マーティンは顔の怪我よりも、むしろ精神がヤられてしまった。

5年後、エイプリルフールの前日に同窓会の案内が来ていじめっ子が高校に集まるが、高校は既に廃校となっていた。

皮肉な事に、この同窓会も4月1日であった。

『ハロウィン』『プロムナイト』に代表される80年代スプラッターの名作。

『エイプリル・フール』(1986)(ビデオタイトル:『エイプリル・フール/鮮血の記念日』)ではないのでお間違えなきよう。

さて、本日はエイプリルフールですが(ついでに新元号が「令和」に決まった日)、『エイプリル・フール』派と『ブラッド・エイプリル・フール』派が雌雄を決する日らしいですね。

どっちも良さがあるので甲乙つけがたいですな。

この作品の内容は、一言で言ってしまえば『キャリー』などのように虐められっこの復讐劇です。

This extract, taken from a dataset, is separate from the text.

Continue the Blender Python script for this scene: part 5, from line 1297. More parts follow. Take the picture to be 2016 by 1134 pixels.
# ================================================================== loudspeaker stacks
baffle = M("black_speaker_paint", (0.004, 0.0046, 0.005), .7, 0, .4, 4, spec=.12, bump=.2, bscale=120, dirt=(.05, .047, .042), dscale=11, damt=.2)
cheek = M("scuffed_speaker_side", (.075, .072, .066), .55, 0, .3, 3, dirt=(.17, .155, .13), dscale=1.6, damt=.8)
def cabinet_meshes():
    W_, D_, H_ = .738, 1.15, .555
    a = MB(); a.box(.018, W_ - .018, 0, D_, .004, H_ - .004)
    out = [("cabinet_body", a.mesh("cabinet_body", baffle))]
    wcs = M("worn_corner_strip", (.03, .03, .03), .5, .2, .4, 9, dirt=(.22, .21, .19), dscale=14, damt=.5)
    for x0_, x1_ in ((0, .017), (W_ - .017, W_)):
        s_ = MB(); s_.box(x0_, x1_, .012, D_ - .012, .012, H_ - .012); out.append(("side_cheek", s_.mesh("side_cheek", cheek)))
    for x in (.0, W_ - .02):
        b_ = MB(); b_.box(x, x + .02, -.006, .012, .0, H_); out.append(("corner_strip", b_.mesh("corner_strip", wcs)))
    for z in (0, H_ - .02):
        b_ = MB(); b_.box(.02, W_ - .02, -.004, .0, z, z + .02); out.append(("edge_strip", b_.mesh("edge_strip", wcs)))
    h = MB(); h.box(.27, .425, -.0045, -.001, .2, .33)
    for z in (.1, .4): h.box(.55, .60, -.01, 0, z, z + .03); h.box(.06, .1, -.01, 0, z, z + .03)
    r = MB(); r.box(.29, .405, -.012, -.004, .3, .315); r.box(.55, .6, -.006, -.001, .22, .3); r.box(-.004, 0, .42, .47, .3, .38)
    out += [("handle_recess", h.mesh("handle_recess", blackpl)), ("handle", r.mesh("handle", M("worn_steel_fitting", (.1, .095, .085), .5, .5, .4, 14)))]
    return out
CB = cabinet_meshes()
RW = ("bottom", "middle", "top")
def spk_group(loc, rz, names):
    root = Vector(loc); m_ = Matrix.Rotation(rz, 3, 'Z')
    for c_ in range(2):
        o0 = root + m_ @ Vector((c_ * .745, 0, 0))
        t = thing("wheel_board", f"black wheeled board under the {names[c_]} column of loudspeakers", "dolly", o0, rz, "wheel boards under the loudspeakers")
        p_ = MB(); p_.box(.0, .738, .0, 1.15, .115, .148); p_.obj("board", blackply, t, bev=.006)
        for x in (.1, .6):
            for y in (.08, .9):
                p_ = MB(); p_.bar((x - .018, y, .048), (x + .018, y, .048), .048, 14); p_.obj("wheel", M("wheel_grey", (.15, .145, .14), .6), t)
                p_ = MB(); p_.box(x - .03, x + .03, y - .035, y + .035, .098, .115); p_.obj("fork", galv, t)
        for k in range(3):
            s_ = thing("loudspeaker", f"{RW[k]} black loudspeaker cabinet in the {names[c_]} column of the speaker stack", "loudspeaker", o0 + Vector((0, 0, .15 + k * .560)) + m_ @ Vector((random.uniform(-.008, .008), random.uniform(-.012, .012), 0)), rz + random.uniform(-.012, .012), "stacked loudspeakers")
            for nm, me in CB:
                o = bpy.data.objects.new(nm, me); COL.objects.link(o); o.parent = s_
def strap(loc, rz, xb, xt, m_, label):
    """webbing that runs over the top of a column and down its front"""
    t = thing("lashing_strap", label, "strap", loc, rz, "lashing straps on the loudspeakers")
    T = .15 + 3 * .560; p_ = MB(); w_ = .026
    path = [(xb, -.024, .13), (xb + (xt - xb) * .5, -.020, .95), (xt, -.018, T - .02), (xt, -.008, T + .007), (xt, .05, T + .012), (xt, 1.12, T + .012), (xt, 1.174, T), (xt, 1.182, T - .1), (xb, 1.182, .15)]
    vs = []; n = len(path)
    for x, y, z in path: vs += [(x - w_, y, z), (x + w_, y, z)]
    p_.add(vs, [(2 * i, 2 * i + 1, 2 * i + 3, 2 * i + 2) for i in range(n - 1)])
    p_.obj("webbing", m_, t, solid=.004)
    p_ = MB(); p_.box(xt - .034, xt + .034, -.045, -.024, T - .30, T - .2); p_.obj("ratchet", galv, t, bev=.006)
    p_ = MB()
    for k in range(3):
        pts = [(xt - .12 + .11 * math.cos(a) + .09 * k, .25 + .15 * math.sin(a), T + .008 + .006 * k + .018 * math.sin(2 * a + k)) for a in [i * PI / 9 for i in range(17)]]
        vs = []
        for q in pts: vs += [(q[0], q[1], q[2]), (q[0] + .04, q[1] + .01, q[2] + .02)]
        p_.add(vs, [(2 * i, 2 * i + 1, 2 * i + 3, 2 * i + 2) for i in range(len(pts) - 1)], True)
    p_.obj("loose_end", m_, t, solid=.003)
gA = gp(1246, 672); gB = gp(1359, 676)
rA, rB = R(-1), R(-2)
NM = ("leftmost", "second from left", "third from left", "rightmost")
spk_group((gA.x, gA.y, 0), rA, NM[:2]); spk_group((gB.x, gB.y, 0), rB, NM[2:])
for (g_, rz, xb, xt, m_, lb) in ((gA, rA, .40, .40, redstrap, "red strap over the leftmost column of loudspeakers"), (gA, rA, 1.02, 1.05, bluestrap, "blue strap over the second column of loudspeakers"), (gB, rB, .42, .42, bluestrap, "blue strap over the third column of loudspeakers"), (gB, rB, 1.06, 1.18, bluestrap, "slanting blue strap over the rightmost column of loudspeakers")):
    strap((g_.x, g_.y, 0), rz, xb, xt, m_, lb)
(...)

ブチキレすぎて、それが残忍な殺人手段を取るといった流れですね。

正直コイツらがやったのはイタズラの度を越えて、陰湿な犯罪級のイジメです。

なので観ててめっちゃスカッとしました。

まさに因果応報。

これほど80年代のアメリカン・スラッシャー映画っぽいスラッシャー映画ってそう無いんぢゃないか、と思うような映画です。

緊迫したシーンで流れる音楽も、『13日の金曜日』のパクりみたいで雰囲気あります。

と思ったら、今作の音楽担当はハリー・マンフレディーニという人で、『13日の金曜日』も担当してたんですね。

似てるはずです。

ヒロイン役のキャロラインさんは1950年生まれなので当時36歳。

いくら美人な彼女でも高校生を演じるには無茶が過ぎる。

大学4年生くらいならちょうど良かったかも。

この作品は、当時のスラッシャー系他作品と同じく予定調和的なストーリーがラストまで続く。

殺人鬼のあのジョーカーの仮面はいいと思うけど、服装はなんとかならなかったんですかね?

ジーンズにジャンパーって・・・。

そんで命に危険が迫っている切迫した状況の時に、「実はずっとアナタの事が好きだった」と、セックス始めるアホカップルも登場。

今なの?

それ、今ヤラなきゃダメなの?

どうしてもヤラなきゃダメなの?

アホか!

もう同情の予知無しです。

今作の殺人鬼は、ジェイソンやマイケルみたいな筋肉バカの殺人鬼と異なり、その惨殺方法も実に手が込んでいる。

化学オタクなので化学の力を生かしてるってことなんでしょうね。

ドリンクに仕込んだ謎の薬品で男のお腹がボコボコ動き始め、腹が裂けて腸が飛び出て即死とか…。

他にも硫酸風呂の女とか、車に下敷き、絞殺、高圧電流とかバラエティいっぱい。

見ていて笑顔になれる殺人シーンがたたみかけるように繰り出される。

しかしグロ描写は腸がデロリと溶けて骨だけになるとかくらいなので、苦手な人でもちょっと我慢すれば大丈夫。

殺し方は趣向をこらしててテンポもまあまあなので、興味がある人は見て損はないかも。

ただ、舞台はアメリカなのに役者はなぜかほとんどイギリス人。

英語を無理してアメリカ風に話してるため、妙な違和感がある。

余談ですが殺人鬼を演じたサイモン・スカッダモアは、本作の出演直後に謎の薬物自殺をしているんですね。

そういう意味で曰く付きの作品でもあります。